Social media e opinione pubblica hanno un’influenza sempre maggiore sui processi penali e la strumentalizzazione mediatica spesso provoca conseguenze che incidono direttamente sulla serenità dell’attività giudiziaria.

L’ultimo caso in ordine di tempo è quello che ha riguardato la giudice per le indagini preliminari Bernadette Nicotra, che si è occupata della sparatoria alla stazione Termini di Roma. Contro di lei, infatti, sono stati rivolti messaggi carichi di odio sul web, iniziati dopo la condivisione da parte di Matteo Salvini della decisione di far cadere l’accusa di tentato omicidio nei confronti di un uomo ghanese, pur convalidando l’arresto.

È in questo contesto che Magistratura indipendente ha scritto un comunicato per portare solidarietà alla gip «per le parole crudeli e cariche di odio che si agitano sui social media, esponendo a grave rischio di incolumità la sua persona».

Il caso

Si tratta di un episodio del 19 giugno scorso, quando viene richiesto l’intervento delle forze dell’ordine perché un uomo di 44 anni si aggira con un coltello vicino alla stazione Termini di Roma. Alcuni video diffusi sui social, ripresi da passanti, mostrano che l’uomo viene accerchiato da una decina di agenti della polizia e dell’esercito, in servizio nei pressi della stazione, che tentano di avvicinarsi utilizzando un manganello.

Ma, a un certo punto, uno dei tre poliziotti che impugna una pistola spara alle gambe dell’uomo, che cade a terra. L’uomo viene portato all’ospedale Umberto I, dove viene ricoverato, non è in pericolo di vita.

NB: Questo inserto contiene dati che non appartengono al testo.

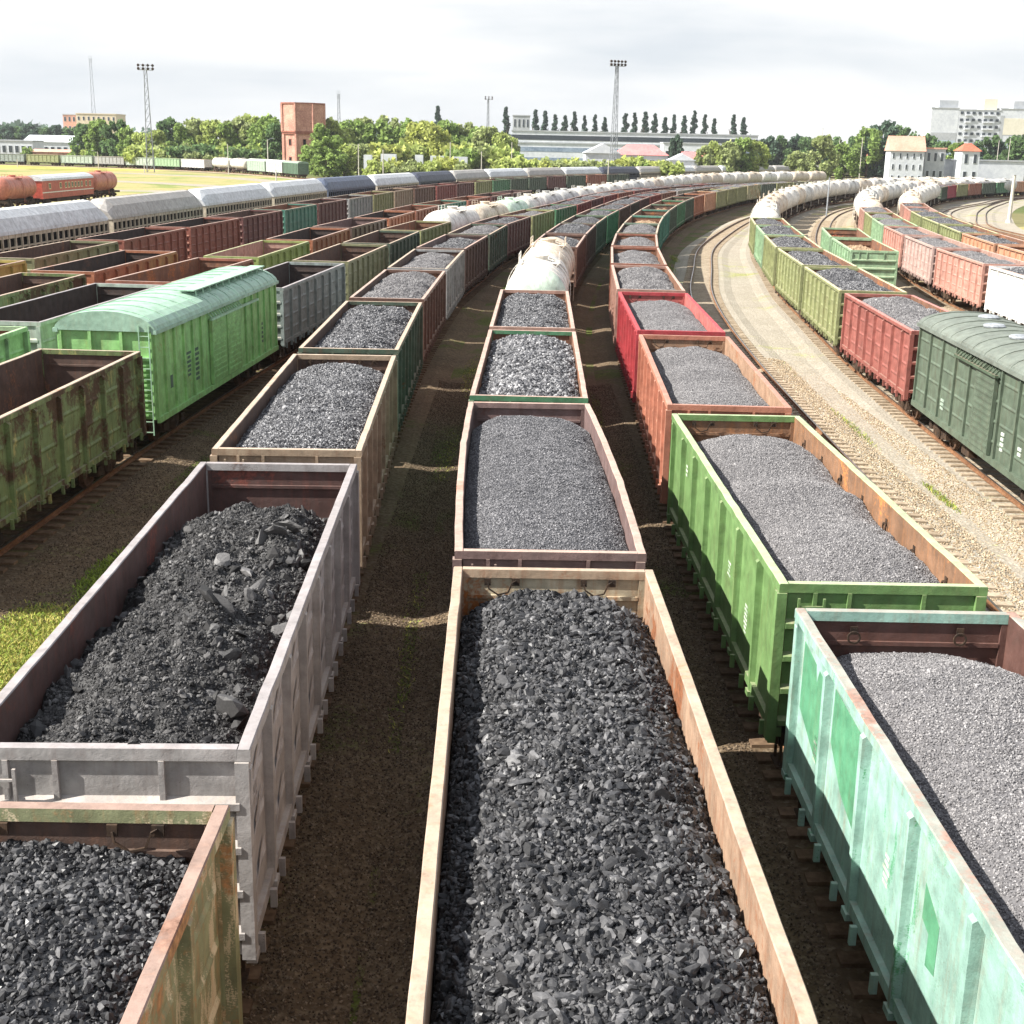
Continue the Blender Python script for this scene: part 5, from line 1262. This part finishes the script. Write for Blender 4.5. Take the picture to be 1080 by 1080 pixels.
# ------------------------------------------------------------------ light, sky, camera
SUN_EL=R(42); SUN_AZ=(1.,.25)
sd=Vector((SUN_AZ[0],SUN_AZ[1],0)).normalized()
d=Vector((sd.x*math.cos(SUN_EL),sd.y*math.cos(SUN_EL),-math.sin(SUN_EL)))
sl_=bpy.data.lights.new('sun','SUN'); sl_.energy=5.; sl_.angle=R(.6); sl_.color=(1,.965,.9)
so=bpy.data.objects.new('sun',sl_); COL.objects.link(so); so.rotation_euler=d.to_track_quat('-Z','Y').to_euler(); so.location=(-60,0,80)
w=bpy.data.worlds.new('World'); scene.world=w; w.use_nodes=True; nt=w.node_tree; n=nt.nodes; lk=nt.links
bg=n['Background']; out=n['World Output']
sky=n.new('ShaderNodeTexSky'); sky.sky_type='NISHITA'; sky.sun_disc=False; sky.sun_elevation=SUN_EL; sky.sun_rotation=math.atan2(-d.x,-d.y)
lk.new(sky.outputs[0],bg.inputs[0]); bg.inputs[1].default_value=.1
tc=n.new('ShaderNodeTexCoord'); mp=n.new('ShaderNodeMapping'); mp.inputs['Scale'].default_value=(1.4,1.4,9.); mp.inputs['Location'].default_value=(.3,.1,.0)
lk.new(tc.outputs['Generated'],mp.inputs[0])
nz=n.new('ShaderNodeTexNoise'); nz.inputs['Scale'].default_value=2.1; nz.inputs['Detail'].default_value=6; nz.inputs['Roughness'].default_value=.5; nz.inputs['Distortion'].default_value=.3; lk.new(mp.outputs[0],nz.inputs['Vector'])
cr=n.new('ShaderNodeValToRGB'); cr.color_ramp.elements[0].position=.36; cr.color_ramp.elements[0].color=(.72,.765,.82,1); cr.color_ramp.elements[1].position=.62; cr.color_ramp.elements[1].color=(1.,1.,1.,1)
lk.new(nz.outputs[0],cr.inputs[0])
b2=n.new('ShaderNodeBackground'); lk.new(cr.outputs[0],b2.inputs[0]); b2.inputs[1].default_value=.455
sx=n.new('ShaderNodeSeparateXYZ'); lk.new(tc.outputs['Generated'],sx.inputs[0])
mr=n.new('ShaderNodeMapRange'); mr.inputs[1].default_value=.16; mr.inputs[2].default_value=.7; mr.inputs[3].default_value=.96; mr.inputs[4].default_value=.62; lk.new(sx.outputs[2],mr.inputs[0])
mx=n.new('ShaderNodeMixShader'); lk.new(mr.outputs[0],mx.inputs[0]); lk.new(bg.outputs[0],mx.inputs[1]); lk.new(b2.outputs[0],mx.inputs[2]); lk.new(mx.outputs[0],out.inputs[0])
hz=bpy.data.materials.new('haze'); hz.use_nodes=True; ht=hz.node_tree; ht.nodes.clear()
ho=ht.nodes.new('ShaderNodeOutputMaterial'); hv=ht.nodes.new('ShaderNodeVolumePrincipled'); hv.inputs['Color'].default_value=(.93,.96,1,1); hv.inputs['Density'].default_value=.00009; hv.inputs['Anisotropy'].default_value=.2
ht.links.new(hv.outputs[0],ho.inputs['Volume'])
hb=MB(); hb.box(-1500,1500,-400,2300,-1.3,75,0); ho_=ob('haze',hb.mesh('haze',[hz])); stuff(ho_,'thin pale summer haze over the whole rail yard','haze')
cd=bpy.data.cameras.new('camera'); cam=bpy.data.objects.new('camera',cd); COL.objects.link(cam); scene.camera=cam
cd.sensor_width=36; cd.lens=CF/1080*36; cd.clip_end=20000; cd.clip_start=.1
Rt=Vector((1,0,0)); Up=Vector((0,math.sin(TH),math.cos(TH))); Bk=Vector((0,-math.cos(TH),math.sin(TH)))
c_,s_=math.cos(CR),math.sin(CR); X_=Rt*c_+Up*s_; Y_=Up*c_-Rt*s_
cam.matrix_world=Matrix(((X_.x,Y_.x,Bk.x,0),(X_.y,Y_.y,Bk.y,0),(X_.z,Y_.z,Bk.z,CH),(0,0,0,1)))
vs_=scene.view_settings; scene.display_settings.display_device='sRGB'; vs_.view_transform='Standard'; vs_.look='None'; vs_.exposure=1.22; vs_.gamma=1; vs_.use_curve_mapping=False
scene.cycles.max_bounces=6; scene.cycles.diffuse_bounces=3; scene.cycles.glossy_bounces=2; scene.cycles.use_denoising=True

Dagli accertamenti sono emersi precedenti penali dell’uomo di 44 anni: danneggiamento di statue di quattro chiese romane, resistenza a pubblico ufficiale, oltre ad aver ferito l’imam del centro islamico di via san Vito.

Dopo l’arresto, la procura ha accusato l’uomo di tentato omicidio, porto abusivo di armi e resistenza a pubblico ufficiale.

La gip Nicotra ha convalidato l’arresto, lasciando però cadere l’accusa di tentato omicidio. Anche l’agente che ha sparato è stato iscritto nel registro degli indagati per eccesso colposo nell’uso legittimo delle armi, per indagare sull’opportunità dell’uso dell’arma o se avesse potuto agire diversamente, considerando il numero degli agenti presenti e la pericolosità dell’uomo.

Le reazioni

A provocare la risonanza sul web è stata la decisione della gip e la contestuale decisione della procura di iscrivere il poliziotto sul registro degli indagati. Sui social media si è così diffusa una carica di odio nei confronti di Nicotra, insultata e accusata di aver graziato un «pregiudicato clandestino e potenziale terrorista islamico» e di aver creato, con la sua decisione, «un precedente che rischia di diventare un’istigazione a delinquere».

Gli utenti dei social così si fanno giudici. E i partiti politici si fanno promotori di una giustizia che non contempla che un giudice operi delle scelte su basi giuridiche, alludendo quindi all’arbitrarietà delle decisioni, o peggio all’ideologia.

«Attacchi livorosi, gravissimi e ingiustificati», li definisce Magistratura indipendente, «che rivelano la totale assenza di una compiuta conoscenza dei fatti e delle questioni giuridiche sottese, con pregiudizio per la serenità del giudice nella sua attività di applicazione delle norme, un dovere che non deve essere soggetto a nessuna forma di pressione, tanto meno di aggressione violenta, essendo la autonomia e indipendenza della giurisdizione funzionali alla imparziale applicazione della legge, a garanzia dell'uguaglianza di tutti i cittadini», si legge nel comunicato dell’associazione.

Sono molti i casi in Italia in cui un fatto di cronaca diventa caso mediatico, riducendo i protagonisti della vicenda a eroi o capri espiatori.

L’ultimo caso eclatante ha riguardato l’inchiesta sulla caduta della funivia del Mottarone e le reazioni di fronte alla decisione del gip di non convalidare il fermo nei confronti del caposervizio, del gestore e del direttore d’esercizio, perché «eseguito al di fuori dei casi previsti dalla legge e per questo non può essere convalidato», senza tenere conto che la decisione di limitare la libertà personale deve avere un fondamento giuridico. E che la decisione di non disporre la custodia cautelare non significa assoluzione.